Obviously there’s a few caveats here – Curry doesn’t get the second year blues, Monta behaves himself/doesn’t whinge his way out of town, Biedrins remembers how to shoot free throws (he was a 60%FT guy before last season), our limited bench depth doesn’t hurt us – but I truly believe it is possible.

Does this look like a playoff backcourt out West?

Many people like to point out that the Curry/Monta backcourt is somewhat limited defensively. I’d first like to point out that it’s not the worst defensive backcourt in the league anymore (assuming Byron Scott really plans to use a Ramon Sessions/Mo Williams pairing this year) and that the Warriors team that made the playoffs in 2007 had a backcourt of Baron Davis and Jason Richardson, neither of whom are sterling defensive players. In fact, I would argue that Curry plays better D than Baron and while J-Rich has a height advantage over Monta, Monta plays the sort of hustling D that can trouble many bigger 2s (see the final Warriors/Lakers regular season game last year where he nearly shut down Kobe). If we can find our offensive form of the We Believe year, Lee and Biedrins can pull down boards all day, we can make the playoffs.

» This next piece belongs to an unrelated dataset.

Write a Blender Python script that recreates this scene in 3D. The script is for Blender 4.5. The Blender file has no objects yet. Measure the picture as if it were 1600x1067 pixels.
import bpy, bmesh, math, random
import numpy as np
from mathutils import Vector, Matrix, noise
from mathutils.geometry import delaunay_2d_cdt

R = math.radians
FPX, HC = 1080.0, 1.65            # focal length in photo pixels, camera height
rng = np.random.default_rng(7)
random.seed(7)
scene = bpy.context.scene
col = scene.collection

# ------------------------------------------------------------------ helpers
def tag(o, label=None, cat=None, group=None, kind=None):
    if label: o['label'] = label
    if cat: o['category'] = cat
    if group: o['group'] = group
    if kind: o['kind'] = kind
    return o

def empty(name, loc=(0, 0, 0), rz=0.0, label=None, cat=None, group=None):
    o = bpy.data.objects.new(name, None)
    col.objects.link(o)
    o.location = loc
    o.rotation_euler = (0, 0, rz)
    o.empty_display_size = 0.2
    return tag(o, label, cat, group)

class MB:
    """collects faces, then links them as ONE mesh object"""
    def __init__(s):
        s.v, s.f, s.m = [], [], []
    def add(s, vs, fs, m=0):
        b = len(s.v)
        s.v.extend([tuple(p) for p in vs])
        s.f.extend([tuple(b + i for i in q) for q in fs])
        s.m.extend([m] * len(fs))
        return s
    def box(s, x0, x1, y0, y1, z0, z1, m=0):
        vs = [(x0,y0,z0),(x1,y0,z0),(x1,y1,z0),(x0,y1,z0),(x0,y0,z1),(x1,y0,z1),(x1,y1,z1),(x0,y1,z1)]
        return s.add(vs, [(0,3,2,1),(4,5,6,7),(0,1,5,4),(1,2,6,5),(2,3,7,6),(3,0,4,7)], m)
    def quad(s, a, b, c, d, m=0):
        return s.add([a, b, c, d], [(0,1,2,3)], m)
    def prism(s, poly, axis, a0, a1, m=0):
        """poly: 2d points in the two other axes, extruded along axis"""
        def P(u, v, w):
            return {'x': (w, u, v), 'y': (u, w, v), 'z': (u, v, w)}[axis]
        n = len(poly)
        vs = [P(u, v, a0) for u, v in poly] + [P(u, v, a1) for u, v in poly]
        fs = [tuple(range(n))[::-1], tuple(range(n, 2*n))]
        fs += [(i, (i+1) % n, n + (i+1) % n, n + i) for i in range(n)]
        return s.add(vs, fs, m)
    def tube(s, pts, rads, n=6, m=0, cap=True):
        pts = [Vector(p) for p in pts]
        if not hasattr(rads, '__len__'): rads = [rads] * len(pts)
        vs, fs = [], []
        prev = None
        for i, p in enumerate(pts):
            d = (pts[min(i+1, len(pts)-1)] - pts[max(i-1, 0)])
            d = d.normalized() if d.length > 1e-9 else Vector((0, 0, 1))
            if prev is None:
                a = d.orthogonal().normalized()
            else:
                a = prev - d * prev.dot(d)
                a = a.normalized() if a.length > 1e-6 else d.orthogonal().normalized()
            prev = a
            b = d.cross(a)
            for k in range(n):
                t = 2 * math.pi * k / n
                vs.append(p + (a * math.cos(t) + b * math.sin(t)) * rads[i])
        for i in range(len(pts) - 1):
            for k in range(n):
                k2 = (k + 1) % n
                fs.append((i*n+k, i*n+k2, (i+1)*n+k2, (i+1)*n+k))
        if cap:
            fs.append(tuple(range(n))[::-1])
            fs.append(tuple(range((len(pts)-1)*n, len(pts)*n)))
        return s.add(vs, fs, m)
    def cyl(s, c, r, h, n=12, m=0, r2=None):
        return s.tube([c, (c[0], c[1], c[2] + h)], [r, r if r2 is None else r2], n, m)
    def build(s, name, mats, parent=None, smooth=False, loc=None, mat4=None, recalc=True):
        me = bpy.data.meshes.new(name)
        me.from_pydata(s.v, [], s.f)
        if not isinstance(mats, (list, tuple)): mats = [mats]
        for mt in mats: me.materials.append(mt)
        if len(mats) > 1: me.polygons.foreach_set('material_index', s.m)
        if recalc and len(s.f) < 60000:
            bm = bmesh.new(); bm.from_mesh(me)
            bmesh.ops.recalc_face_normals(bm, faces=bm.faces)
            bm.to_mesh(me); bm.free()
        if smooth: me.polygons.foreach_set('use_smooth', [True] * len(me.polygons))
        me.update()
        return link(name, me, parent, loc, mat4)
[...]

Cause you gotta remember as well that the West has fallen back. The Suns (sorry Chucko) won’t be anywhere near as good this year without Amare. The Jazz will probably fall away as Al Jeff struggles in their offense and Gordon Hayward busts while getting even whiter (if that’s even possible. Seriously, is there a whiter guy in the NBA today than Hayward? Even Kyle Korver isn’t that white). San Antonio are only getting older and Tony Longoria seems to be trying to force his way out.

That leaves three potential playoff vacancies – you’d have to assume Houston has one of them sealed up with Yao Ming hopefully back to fitness, leaving two open. While I can see plenty of other teams fighting for those potential openings (the Hornets, Kings and Clippers all come to mind) I reckon the Warriors have a real shot at a 7th or 8th seed this year.

(And the fanboyism ends here).

So in short – Warriors win this trade, DLee pwns in Golden State, Anthony Randolph busts in New York.

Now if you will excuse me, I’m off to the beach.